The commander at the scene of the shooting at Robb Elementary School decided the incident had transitioned into a “barricaded suspect” situation, not an “active shooter” — a decision that Steven McCraw, director of the Texas Department of Public Safety, said was wrong while speaking during a news conference.

“From the benefit of hindsight, where I’m sitting now, of course it was not the right decision. It was the wrong decision. Period. There’s no excuse for that,” McCraw said.

The gunman entered the school at 11:33 a.m. Tuesday, but officers did not enter the classroom where the shooter was holed up and kill him until 12:50, McCraw said. During that time, multiple 911 calls from inside the classroom said there were students alive and asking for police to enter the classroom to come help them, McCraw said.

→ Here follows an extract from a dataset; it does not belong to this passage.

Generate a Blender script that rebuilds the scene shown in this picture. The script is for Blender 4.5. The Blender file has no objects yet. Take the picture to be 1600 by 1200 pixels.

Police officers had entered the school and were in a hallway within minutes of the gunman entering the school, and two officers received grazing wounds from the suspect in an initial encounter with him, McCraw said. But officers remained in the hallway for around an hour, McCraw said. Most of the shooting from the gunman, which included hundreds of rounds fired, occurred within minutes of him entering the school, McCraw said.

TEXAS SCHOOL SHOOTING VICTIMS LIST: Families mourn those lost in the Texas school shooting

Rep. Castro asks for FBI investigation

A U.S. congressman is calling for the FBI to investigate law enforcement’s response to the massacre in Uvalde, Texas, that killed 19 children and two teachers earlier this week.

Rep. Joaquin Castro, D-Texas, wrote a letter to FBI Director Christopher Wray citing conflicting reports given by police about the timeline of events of the shooting and officers’ interactions with the shooter. 

Texas state police have launched an examination of law enforcement’s response to the shooting. Witnesses and neighbors have contested officials’ statements about the events, while law enforcement officials have revised parts of their accounts. Officials have sought to assure the public that they responded immediately to the shooting as complaints surfaced about a delay in taking action and entering the school.

Castro said answers were needed about conflicting accounts: “Whether the school security officer and the gunman exchanged fire outside the school,” and, “How long law enforcement officers were in adjoining classrooms while the gunman barricaded himself in a classroom with students and teachers.”